Use the given derivative to find all critical points of 'f' and at each critical point determine whether a relative maximum, relative minimum, or neither occurs. Assume that 'f' is continuous everywhere.
f' (x) = (1-2x)/ ∛(x+3)
∛(x+3)in words is the cubeth root of (x+3) if its not clear.
To find the critical points of a function, we need to set the derivative equal to zero and solve for x. In this case, the derivative of f(x) is given by:
f'(x) = (1 - 2x) / ∛(x + 3)
Setting this equal to zero:
(1 - 2x) / ∛(x + 3) = 0
To simplify the equation, we can multiply through by ∛(x + 3):
1 - 2x = 0
Now, solve for x:
2x = 1
x = 1/2
So, the critical point of f(x) occurs at x = 1/2.
To determine whether this critical point corresponds to a relative maximum, relative minimum, or neither, we can use the second derivative test. The second derivative of f(x) can be found by differentiating f'(x), which is:
f''(x) = (d/dx)((1 - 2x) / ∛(x + 3))
Before calculating the second derivative, let's simplify the expression by expanding the denominator:
f''(x) = (d/dx)((1 - 2x)(x + 3)^(-1/3))
= (d/dx)(1 - 2x)(x + 3)^(-1/3)
Using the product rule, we have:
f''(x) = (1 - 2x)(-1/3)(x + 3)^(-4/3) + (-2)(x + 3)^(-1/3)

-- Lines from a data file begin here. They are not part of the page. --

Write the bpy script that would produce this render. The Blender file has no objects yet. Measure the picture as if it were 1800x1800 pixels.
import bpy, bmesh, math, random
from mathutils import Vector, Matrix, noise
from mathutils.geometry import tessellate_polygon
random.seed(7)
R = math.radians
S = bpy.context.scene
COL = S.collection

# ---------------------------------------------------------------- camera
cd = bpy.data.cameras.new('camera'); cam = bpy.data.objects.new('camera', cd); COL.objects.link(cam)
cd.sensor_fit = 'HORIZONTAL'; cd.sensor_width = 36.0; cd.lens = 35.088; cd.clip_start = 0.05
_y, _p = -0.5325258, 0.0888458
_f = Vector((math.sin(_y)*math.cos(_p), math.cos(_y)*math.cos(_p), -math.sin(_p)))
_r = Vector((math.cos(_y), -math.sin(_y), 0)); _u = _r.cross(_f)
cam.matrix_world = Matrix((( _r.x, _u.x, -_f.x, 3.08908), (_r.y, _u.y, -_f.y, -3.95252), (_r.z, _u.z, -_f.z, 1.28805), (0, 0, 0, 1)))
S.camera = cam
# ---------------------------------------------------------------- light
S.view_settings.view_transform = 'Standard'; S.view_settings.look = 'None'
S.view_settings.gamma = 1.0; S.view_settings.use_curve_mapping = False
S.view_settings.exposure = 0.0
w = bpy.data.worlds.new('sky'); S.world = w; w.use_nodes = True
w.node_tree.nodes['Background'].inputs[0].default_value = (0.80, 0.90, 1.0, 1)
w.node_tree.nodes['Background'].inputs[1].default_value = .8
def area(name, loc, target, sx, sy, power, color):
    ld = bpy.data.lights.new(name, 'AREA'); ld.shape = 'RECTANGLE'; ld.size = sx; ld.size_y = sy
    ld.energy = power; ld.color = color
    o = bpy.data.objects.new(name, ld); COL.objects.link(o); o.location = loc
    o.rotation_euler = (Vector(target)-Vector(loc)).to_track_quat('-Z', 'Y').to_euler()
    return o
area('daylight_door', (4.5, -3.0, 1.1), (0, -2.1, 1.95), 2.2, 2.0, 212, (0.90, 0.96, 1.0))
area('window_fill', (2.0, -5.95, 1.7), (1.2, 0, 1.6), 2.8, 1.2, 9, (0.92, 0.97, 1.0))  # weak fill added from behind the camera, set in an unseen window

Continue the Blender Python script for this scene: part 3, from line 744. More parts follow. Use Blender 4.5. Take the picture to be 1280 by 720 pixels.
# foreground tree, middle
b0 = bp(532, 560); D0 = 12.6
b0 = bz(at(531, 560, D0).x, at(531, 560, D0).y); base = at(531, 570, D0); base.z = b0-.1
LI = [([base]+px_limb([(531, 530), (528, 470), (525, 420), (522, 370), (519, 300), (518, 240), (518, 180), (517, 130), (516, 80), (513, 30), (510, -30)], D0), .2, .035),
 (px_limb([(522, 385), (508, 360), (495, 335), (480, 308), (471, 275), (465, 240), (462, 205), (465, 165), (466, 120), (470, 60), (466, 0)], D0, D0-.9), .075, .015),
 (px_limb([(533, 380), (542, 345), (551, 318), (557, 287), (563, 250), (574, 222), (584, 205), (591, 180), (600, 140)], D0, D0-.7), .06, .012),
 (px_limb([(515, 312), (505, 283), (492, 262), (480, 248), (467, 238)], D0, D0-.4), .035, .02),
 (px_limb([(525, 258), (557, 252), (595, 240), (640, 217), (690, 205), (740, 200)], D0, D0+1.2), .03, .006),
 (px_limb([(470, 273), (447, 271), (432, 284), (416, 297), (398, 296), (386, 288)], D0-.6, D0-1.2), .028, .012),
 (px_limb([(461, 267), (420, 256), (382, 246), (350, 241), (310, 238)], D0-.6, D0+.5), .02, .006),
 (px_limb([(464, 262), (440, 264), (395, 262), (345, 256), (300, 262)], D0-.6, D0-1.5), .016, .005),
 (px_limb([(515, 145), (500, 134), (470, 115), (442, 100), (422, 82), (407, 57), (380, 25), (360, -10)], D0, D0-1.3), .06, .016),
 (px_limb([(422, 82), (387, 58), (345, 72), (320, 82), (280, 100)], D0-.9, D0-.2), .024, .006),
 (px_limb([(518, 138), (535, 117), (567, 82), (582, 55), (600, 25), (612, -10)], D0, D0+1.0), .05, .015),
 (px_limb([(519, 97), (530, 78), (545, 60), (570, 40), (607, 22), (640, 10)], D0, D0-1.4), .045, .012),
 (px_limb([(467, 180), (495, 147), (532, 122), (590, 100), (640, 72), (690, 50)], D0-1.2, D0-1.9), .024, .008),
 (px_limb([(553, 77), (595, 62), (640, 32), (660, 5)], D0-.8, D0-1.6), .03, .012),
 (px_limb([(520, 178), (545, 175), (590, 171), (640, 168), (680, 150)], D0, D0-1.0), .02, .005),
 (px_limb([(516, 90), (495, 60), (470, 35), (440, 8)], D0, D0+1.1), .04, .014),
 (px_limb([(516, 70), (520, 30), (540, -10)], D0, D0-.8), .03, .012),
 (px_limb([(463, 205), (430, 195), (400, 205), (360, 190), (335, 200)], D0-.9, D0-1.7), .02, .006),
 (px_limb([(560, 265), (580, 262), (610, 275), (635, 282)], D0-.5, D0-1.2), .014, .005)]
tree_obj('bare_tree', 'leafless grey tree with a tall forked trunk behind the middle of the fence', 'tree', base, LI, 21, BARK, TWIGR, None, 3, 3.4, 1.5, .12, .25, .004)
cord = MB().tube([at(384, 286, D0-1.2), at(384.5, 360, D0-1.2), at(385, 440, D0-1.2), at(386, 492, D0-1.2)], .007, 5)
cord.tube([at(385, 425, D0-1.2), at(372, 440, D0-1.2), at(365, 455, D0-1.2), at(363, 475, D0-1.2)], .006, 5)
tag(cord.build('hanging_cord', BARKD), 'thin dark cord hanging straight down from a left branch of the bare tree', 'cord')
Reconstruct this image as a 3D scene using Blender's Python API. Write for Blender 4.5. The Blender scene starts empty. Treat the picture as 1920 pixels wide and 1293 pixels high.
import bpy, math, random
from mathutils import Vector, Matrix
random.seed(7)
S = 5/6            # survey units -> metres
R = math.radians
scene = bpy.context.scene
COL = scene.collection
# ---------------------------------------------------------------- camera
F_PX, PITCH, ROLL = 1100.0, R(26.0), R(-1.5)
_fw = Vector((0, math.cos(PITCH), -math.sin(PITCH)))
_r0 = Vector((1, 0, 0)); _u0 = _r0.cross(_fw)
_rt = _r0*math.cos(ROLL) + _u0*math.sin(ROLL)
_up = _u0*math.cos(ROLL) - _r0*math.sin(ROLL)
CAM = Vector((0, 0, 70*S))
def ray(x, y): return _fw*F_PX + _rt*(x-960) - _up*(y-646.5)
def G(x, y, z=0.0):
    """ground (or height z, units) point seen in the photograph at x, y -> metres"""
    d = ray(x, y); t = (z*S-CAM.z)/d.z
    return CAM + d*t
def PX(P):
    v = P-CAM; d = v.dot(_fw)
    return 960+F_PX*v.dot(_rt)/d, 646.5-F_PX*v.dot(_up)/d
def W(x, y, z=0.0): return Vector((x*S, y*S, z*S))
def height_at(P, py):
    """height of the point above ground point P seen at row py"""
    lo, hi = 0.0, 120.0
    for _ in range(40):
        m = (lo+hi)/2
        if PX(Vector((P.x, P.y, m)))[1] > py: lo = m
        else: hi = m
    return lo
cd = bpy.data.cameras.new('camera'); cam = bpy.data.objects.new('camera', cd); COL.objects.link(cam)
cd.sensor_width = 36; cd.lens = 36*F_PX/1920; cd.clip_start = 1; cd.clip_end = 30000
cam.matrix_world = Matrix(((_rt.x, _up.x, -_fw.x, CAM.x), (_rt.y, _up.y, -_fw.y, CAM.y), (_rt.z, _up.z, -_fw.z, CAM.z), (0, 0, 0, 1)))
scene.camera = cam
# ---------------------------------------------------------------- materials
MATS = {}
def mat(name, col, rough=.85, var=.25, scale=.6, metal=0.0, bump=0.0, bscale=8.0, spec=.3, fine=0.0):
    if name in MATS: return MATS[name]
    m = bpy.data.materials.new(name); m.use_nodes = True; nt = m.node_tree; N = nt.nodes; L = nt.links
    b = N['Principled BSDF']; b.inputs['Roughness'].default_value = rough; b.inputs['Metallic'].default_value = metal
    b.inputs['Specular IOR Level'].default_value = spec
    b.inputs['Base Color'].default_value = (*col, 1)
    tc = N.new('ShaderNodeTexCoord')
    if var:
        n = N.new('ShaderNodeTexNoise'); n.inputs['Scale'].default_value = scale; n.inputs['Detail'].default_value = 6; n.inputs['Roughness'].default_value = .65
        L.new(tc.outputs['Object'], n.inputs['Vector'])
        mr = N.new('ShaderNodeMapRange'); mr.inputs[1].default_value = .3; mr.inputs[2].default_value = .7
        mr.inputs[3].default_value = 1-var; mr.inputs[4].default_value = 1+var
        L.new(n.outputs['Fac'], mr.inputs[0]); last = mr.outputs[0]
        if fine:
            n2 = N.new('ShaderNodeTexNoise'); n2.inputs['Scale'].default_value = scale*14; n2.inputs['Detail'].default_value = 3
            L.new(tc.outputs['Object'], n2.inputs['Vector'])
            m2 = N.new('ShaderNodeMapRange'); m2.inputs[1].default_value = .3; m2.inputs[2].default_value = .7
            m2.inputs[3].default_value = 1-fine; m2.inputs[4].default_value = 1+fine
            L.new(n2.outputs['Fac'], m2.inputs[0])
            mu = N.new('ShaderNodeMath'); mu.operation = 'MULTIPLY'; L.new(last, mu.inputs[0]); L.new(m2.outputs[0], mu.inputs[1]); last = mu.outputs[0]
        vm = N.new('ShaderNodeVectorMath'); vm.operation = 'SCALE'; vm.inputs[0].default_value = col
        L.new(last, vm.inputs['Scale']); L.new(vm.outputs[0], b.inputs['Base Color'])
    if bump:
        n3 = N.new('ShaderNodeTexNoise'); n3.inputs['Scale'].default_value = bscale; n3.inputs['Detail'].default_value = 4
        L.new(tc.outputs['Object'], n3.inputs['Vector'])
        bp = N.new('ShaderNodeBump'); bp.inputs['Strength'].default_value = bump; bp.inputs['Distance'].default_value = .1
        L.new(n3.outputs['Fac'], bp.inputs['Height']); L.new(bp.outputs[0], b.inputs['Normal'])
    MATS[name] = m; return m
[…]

Now, we can substitute x = 1/2 into the second derivative to evaluate it at the critical point:
f''(1/2) = (1 - 2(1/2))(-1/3)((1/2) + 3)^(-4/3) + (-2)((1/2) + 3)^(-1/3)
Simplifying further:
f''(1/2) = 0 + (-2)(4 + 3)^(-1/3)
= -2(7)^(1/3)
Since the second derivative at x = 1/2 is negative (-2(7)^(1/3) < 0), the second derivative test tells us that a relative maximum occurs at this critical point.
Therefore, the function f(x) has a relative maximum at x = 1/2.